Considering the complex challenges our society is facing, we believe pooled funds are here to stay and encourage funders to engage with this model. To support foundation staff and trustees with this, our report sets out a series of guiding questions to consider when deciding whether to initiate, or invest in, a pooled fund. We recommend using these questions, and the sub-questions listed in the research, as a decision-making tool to help funders work through whether a pooled fund can be an effective model for achieving the change they want to see:

Question 1: Can you solve the issue you are seeking to address by yourself?

In some cases, funders are well placed to fund directly. Perhaps there will be a niche to fill or a specialism that a funder has honed over many years and staff and trustees will have developed exceptional competence in a particular issue area or change methodology.

But in other instances, a funder might acknowledge that the strategic challenges it wants to address are complex, intersectional, deep-rooted, structural and will require long-term, concerted, collaborative focus. In these instances, a collective response that can take riskier bets, trial innovative new methods and invest in thought leadership and shared learning may lead to greater impact. It may also raise additional funding towards the cause and bring significant leverage to what a single funder can achieve on its own.

Question 2: Is a pooled fund the right vehicle?

If collaboration is the right answer to question 1, it doesn’t mean a pooled fund is necessarily the best approach. In some cases, a looser collaboration or aligned funding model could be a more straightforward and cost-effective alternative.

We heard anecdotally during our research that pooled funds work well in the following areas (although it is not an exhaustive list): a coordinated emergency response, a specific well-defined strategic change, sharing learning and/or risk in a new area, and where a concerted power shift is needed (such as through the Baobab Foundation, which is resourcing racial justice through Black and global majority communities, for example).

Question 3: Is this the right pooled fund?

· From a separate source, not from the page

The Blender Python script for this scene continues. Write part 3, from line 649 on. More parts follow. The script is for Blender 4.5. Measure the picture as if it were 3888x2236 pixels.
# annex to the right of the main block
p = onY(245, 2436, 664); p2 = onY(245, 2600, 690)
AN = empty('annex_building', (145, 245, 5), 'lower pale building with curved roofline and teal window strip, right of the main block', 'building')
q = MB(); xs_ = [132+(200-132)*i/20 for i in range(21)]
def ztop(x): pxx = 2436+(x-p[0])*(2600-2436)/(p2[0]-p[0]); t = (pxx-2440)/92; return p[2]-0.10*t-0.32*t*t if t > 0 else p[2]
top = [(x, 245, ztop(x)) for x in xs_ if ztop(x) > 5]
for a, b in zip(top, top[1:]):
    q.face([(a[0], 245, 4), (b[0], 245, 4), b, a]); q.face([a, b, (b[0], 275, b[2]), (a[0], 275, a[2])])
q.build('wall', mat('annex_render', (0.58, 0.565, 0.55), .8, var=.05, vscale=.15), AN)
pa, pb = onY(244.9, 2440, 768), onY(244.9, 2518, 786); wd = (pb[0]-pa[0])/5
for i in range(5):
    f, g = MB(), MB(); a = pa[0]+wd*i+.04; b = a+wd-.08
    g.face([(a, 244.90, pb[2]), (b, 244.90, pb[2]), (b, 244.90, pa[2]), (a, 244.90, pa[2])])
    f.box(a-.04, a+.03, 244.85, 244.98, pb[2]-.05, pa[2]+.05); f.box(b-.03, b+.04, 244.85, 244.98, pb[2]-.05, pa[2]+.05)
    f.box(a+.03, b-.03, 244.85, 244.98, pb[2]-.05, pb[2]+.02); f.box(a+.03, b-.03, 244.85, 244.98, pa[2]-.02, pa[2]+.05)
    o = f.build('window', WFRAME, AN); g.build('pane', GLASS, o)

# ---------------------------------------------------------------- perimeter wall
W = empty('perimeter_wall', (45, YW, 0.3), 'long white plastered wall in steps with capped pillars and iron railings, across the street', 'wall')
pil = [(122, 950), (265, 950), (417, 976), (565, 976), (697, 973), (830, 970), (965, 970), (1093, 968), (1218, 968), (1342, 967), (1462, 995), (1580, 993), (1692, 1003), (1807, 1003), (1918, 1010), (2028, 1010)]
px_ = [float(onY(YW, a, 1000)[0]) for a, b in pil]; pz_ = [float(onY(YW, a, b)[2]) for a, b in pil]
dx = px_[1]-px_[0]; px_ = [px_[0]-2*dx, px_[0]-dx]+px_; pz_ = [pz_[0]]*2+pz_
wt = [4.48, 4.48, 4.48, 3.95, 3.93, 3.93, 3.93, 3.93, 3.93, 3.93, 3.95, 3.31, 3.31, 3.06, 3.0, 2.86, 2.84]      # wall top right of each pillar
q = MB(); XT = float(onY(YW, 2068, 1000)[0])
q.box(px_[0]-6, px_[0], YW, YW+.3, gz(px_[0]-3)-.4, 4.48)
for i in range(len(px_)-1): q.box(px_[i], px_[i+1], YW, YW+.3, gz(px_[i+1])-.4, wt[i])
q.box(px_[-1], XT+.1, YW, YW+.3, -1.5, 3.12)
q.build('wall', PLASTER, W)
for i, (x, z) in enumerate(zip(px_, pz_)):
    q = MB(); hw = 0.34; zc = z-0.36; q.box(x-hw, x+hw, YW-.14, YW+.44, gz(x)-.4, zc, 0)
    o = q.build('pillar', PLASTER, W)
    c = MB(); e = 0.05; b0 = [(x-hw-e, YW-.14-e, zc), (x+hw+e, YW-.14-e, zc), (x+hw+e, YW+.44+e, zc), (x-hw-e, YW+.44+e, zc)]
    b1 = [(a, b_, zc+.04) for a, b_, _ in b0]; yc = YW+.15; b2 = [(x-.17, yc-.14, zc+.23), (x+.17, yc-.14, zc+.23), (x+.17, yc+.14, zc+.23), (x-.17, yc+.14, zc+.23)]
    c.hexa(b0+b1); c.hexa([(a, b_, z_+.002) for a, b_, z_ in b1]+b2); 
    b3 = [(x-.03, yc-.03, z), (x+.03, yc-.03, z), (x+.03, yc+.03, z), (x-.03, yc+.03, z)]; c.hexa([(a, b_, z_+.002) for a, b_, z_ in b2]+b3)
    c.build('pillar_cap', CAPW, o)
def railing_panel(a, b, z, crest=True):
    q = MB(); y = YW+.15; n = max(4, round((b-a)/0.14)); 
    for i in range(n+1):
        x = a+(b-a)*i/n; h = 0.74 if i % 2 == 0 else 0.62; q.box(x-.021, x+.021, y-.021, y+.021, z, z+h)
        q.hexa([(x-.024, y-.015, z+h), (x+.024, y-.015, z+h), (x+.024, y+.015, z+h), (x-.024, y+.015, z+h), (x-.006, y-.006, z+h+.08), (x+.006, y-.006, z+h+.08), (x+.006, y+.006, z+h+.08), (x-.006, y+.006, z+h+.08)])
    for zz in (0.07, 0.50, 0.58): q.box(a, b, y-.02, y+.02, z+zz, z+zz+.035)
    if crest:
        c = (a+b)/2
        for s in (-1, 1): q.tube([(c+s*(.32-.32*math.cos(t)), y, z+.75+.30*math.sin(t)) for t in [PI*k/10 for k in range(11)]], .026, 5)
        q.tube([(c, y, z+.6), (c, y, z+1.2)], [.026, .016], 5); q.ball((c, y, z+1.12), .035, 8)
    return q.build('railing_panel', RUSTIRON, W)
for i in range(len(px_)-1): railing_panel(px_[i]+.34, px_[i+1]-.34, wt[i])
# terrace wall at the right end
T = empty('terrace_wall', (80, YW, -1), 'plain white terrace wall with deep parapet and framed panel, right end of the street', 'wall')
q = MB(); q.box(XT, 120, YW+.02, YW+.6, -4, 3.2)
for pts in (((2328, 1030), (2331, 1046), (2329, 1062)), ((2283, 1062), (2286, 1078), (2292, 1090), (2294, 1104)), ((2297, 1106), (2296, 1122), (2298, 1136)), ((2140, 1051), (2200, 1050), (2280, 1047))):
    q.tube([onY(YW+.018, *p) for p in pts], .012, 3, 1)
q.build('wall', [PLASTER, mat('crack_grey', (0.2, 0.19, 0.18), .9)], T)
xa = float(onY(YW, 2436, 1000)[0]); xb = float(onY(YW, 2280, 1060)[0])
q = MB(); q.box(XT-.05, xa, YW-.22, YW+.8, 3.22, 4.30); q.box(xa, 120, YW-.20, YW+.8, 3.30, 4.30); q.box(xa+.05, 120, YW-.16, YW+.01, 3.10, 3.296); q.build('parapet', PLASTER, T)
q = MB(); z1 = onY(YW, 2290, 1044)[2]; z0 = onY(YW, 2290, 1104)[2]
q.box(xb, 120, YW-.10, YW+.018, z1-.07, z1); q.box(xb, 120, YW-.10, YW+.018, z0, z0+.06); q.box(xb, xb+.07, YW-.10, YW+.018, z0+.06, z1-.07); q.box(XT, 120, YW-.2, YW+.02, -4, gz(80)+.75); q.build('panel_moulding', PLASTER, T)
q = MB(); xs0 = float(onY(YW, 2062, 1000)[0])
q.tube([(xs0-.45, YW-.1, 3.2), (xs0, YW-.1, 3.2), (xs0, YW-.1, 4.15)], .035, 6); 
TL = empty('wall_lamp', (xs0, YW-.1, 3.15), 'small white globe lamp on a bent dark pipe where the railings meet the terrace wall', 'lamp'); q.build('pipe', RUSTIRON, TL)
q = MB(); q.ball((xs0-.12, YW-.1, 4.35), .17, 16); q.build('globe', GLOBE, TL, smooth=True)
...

If pooled funding is the answer, the key question then becomes: what is the right pooled fund? We ask this because the right host, set up and leadership of a pooled fund are paramount for its success. We acknowledge that it is too simplistic to say that a pooled fund is an inherently ‘good’ or ‘bad’ model. Too much will depend on the fund itself, its guiding purpose and its context. In order to capture when a pooled fund works well, we produced a visual tool to draw out the key ingredients that make a pooled fund particularly helpful.

Question 4: Are you ready to shift power to a pooled fund?

This is, perhaps, the most important question of all. In speaking to funders, intermediaries and grantees (of both non-pooled and pooled funds) we unearthed plentiful enthusiasm for pooled fund models. But we also heard that there is too often reticence about investing in these vehicles, particularly from trustee boards, who can be wary about transferring funds into a pool, where this also involves passing on the power to make funding decisions.

We urge funders and trustee boards to work through the risk of letting go of some of their power, balanced with the potential for wider impact that pooled funding models hold. In particular, we ask trustees to consider: what elements of your approach and decision-making processes are you willing to let go of or compromise on?

Question 5: Can you maintain the commitment in the long-term?

Pooled funds are caught in the middle, acting as both grant seekers and grant givers. This brings a closeness to the field, a unique perspective and understanding of what it means to be seeking funding in a challenging environment. But it also means pooled funds experience the same precarities of other grantees in being able to set long-term strategies, employ staff and provide stability to the sector they are seeking to sustain.

This underlines the vital need for pooled funds to be resourced for the long term, and funders deciding whether to invest in a pooled fund need to consider if they are ready for this. Taking a punt on a pooled fund, only to withdraw shortly after, could topple the whole endeavour. Trustees and funder power brokers need to be exceptionally mindful of this when taking the plunge into a pooled fund.

Overall, we are enthusiastic about the value and potential of pooled fund models. We see the opportunities for thought leadership, innovative funding practices, shifting power and closeness to the work as holding exceptional merit—and as something the funding sector urgently needs. However, we do acknowledge the inherent challenges in the model, which in order to go mainstream will require a mindset shift and reckoning around power from many more funders.

In the words of one of our interviewees: ‘In the future we need to have a series of really strong, thriving intermediary funds with a clear and robust vision that are actually resourced for the long-term to do this work. This would shift more social justice spending into a way that genuinely reflects the wants and needs of communities and would provide more opportunities for them to have their work celebrated and championed.’

Lena Baumgartner is a freelance consultant and researcher with a focus on philanthropy and effective grant-making.

Alice Sachrajda works as a cultural strategy consultant, specialising in creative research, narratives and strategic communications.